Com efeito, sempre que alguém levanta uma objeção contra o bem demonstra ser condescendente em relação ao mal, e a quem entra pelas sendas do mal ninguém pode compreendê-lo… Mistério da iniquidade! Neste ódio irreconciliável há um pecado contra o Espírito Santo — impugnar a verdade conhecida — que “jamais terá perdão” (Mc 3, 29). É uma rejeição total à Verdade, à Bondade, à Misericórdia em essência, isto é, a Segunda Pessoa da Santíssima Trindade, e, portanto, ódio a Deus. Diante desta má vontade, de nada adiantam os argumentos lógicos, nem o magnífico éclat da virtude consegue convencer.

Tal inimizade existe desde que, no Céu, satanás e seus sequazes se revoltaram contra Deus, e há de se prolongar até o fim do mundo (cf. Gn 3, 15). Assim como os ensinamentos e a sabedoria de Jesus iam transparecendo com maior fulgor durante sua vida terrena (cf. Lc 2, 52), também nos vários períodos da História a figura d’Ele, refletida na Igreja, se vai manifestando em seus múltiplos aspectos, e vemos a cada dia a verdade se tornar mais brilhante e a santidade, mais coruscante. Inclusive os ataques sofridos pela Igreja ou as heresias, que brotam às vezes, contribuem para isso (cf. I Cor 11, 19), porque exigem graças especiais do Espírito Santo que iluminem quem estuda para defendê-la. Desta maneira ela se torna mais explicitamente bela.

Ora, como já dissemos, o que acontece a Nosso Senhor e à sua Esposa Mística também se repete com os que Lhes pertencem pelo Batismo: o mundo verá em nós um raio da divindade de Cristo e, ainda hoje, Ele produzirá irritação nos que não creem e entusiasmo nos que creem. Como o próprio Jesus proclamou, Ele veio selecionar e escolher, salvar e santificar (cf. Mt 10, 34-35; Lc 10, 16). Ele continua sendo pedra de escândalo até a consumação dos tempos.

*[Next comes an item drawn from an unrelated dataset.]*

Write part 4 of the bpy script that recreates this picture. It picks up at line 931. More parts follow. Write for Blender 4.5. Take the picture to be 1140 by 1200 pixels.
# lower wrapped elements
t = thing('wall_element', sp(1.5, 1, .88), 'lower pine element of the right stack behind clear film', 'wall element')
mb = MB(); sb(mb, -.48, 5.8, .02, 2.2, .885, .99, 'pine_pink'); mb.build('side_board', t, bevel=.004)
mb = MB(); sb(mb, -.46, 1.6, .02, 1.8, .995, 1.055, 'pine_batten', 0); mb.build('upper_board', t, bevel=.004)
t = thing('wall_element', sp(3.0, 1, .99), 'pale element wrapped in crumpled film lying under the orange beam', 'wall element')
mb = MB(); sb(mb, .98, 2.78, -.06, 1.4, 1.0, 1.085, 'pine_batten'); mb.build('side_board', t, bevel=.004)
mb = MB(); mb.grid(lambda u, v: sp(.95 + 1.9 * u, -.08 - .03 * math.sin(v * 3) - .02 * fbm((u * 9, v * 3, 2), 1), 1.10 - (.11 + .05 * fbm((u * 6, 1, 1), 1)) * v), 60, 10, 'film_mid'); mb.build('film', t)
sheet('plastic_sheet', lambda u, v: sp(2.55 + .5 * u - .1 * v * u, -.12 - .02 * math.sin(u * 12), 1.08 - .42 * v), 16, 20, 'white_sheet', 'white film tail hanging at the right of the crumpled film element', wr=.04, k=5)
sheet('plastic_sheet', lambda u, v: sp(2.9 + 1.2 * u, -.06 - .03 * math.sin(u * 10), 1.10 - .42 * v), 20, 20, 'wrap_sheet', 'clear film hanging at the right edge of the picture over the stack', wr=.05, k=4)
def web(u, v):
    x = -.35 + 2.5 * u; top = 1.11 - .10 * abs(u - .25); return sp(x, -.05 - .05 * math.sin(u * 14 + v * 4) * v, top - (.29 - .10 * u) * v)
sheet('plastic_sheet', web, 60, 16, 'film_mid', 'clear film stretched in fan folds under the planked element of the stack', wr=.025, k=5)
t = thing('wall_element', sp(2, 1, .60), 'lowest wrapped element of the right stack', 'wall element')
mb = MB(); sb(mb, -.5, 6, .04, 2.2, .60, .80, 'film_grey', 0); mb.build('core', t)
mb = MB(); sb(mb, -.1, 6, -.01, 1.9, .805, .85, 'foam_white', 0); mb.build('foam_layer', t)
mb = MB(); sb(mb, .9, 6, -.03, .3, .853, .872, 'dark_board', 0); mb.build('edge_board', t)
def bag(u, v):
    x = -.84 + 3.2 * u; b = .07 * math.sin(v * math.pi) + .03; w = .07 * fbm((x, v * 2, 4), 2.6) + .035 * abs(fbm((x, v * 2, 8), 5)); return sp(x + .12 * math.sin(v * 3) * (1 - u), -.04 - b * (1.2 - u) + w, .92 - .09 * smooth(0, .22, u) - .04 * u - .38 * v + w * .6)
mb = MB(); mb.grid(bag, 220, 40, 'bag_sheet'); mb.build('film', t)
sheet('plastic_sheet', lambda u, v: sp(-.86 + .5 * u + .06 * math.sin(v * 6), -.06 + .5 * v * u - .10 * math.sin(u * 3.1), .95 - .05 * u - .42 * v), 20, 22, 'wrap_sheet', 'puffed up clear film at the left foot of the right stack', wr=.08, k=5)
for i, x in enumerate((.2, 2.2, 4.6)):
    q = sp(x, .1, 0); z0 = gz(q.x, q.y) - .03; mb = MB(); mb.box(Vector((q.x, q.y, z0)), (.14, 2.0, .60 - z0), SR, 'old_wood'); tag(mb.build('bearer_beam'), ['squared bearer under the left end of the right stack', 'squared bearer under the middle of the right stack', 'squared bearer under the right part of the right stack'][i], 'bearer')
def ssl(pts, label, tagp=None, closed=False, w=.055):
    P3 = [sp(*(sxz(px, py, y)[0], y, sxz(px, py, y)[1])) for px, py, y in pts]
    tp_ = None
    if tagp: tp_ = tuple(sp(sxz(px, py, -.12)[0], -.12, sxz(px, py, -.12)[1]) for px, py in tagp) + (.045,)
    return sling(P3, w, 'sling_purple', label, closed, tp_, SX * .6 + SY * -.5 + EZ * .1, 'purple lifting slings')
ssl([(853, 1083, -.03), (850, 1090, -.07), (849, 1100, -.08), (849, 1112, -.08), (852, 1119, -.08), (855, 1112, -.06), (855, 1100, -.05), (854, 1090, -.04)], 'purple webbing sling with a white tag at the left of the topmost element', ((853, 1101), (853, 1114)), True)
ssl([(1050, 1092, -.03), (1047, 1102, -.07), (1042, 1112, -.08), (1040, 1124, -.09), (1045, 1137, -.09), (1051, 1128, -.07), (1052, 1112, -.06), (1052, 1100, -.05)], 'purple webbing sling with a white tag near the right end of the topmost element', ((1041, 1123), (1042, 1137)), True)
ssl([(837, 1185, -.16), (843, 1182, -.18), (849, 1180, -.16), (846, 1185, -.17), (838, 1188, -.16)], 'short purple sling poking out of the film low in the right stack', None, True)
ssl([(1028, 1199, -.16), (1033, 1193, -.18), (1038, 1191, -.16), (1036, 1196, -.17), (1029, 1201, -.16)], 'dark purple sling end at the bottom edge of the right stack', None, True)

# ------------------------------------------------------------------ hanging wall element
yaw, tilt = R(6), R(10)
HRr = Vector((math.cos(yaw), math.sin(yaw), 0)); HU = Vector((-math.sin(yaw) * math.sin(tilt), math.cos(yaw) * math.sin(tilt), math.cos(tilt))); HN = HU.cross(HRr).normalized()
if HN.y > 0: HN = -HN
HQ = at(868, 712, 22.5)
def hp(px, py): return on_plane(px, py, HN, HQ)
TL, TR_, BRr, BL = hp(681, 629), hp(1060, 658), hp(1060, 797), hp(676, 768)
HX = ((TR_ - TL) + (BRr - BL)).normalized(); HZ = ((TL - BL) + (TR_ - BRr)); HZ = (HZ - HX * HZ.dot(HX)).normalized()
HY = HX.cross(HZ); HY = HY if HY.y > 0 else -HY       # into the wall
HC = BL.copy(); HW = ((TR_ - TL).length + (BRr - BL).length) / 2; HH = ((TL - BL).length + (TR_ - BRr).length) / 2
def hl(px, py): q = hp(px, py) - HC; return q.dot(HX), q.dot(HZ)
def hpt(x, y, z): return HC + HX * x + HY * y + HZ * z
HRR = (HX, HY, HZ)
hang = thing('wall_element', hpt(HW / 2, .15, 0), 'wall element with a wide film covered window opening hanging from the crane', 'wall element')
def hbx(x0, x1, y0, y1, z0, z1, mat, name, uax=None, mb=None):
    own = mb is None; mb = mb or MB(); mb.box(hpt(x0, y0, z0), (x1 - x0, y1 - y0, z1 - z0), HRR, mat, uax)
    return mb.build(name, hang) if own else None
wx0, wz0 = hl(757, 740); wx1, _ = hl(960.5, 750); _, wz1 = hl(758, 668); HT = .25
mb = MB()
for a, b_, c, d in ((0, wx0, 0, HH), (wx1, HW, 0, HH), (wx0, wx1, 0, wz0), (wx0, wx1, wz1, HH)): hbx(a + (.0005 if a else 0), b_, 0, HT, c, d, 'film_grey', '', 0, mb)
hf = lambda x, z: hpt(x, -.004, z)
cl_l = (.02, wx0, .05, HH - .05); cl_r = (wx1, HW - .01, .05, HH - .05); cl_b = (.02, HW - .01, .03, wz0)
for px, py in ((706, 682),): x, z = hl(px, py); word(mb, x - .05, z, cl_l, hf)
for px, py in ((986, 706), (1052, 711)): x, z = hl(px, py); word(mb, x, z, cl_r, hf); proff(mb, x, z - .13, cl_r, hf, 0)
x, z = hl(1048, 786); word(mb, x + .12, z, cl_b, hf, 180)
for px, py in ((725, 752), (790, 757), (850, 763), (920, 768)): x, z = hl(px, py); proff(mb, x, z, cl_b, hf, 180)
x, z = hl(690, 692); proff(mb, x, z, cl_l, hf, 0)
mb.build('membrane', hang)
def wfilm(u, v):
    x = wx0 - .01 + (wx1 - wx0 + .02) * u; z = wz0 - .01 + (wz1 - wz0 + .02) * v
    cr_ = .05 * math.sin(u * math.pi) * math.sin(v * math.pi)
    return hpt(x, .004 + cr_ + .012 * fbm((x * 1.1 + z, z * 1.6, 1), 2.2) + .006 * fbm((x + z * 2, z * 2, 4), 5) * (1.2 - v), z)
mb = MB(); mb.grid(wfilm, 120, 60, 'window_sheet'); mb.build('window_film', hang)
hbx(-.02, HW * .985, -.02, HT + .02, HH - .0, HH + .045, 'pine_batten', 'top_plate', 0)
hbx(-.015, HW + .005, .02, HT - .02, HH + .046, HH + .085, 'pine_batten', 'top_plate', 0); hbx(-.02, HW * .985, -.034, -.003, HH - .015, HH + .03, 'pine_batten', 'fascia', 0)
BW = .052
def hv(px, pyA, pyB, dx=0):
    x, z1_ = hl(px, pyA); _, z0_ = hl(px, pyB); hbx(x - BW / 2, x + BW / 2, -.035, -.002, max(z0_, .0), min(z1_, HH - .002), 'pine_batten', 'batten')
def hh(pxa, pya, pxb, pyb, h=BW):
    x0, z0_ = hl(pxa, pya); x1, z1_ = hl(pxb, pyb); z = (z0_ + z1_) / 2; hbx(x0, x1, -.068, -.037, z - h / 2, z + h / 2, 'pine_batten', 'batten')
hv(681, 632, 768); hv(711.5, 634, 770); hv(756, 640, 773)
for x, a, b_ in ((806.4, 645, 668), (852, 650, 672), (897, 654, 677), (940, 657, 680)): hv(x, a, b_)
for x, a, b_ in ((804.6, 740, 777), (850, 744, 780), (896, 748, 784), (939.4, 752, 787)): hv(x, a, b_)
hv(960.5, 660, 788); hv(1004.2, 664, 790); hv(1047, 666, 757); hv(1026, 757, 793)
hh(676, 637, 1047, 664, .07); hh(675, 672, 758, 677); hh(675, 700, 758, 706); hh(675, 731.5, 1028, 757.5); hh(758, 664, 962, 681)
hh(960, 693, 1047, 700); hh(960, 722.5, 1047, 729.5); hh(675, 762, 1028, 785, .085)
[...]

Na luta pelo bem, saibamos lidar com o mal

Nos dois episódios narrados no Evangelho deste 9º Domingo do Tempo Comum, Nosso Senhor mostra como aqueles que tomam o partido do bem têm de ser sábios, espertos e sagazes, e nunca devem cochilar, para não cair nas ciladas do mal; ao contrário, devem deixá-lo sempre em má situação. Eis uma lição a ser imitada! Aprendamos a lidar com o mal como o Divino Mestre, entendendo que ele é um adversário irredutível, capaz de chegar às últimas consequências, isto é, levar-nos ao martírio, como a Jesus.

Quando formos incompreendidos e perseguidos por amor à justiça, saibamos aceitar com resignação e alegria, pois nos aproximamos de Nosso Senhor. Ante a dureza de coração dos fariseus, Ele demonstrou ira e tristeza. Tal deve ser, exatamente, a nossa postura de alma: indignação contra o delírio de opor-se a Deus e pena que nos inspire a rezar pelos que nos perseguem.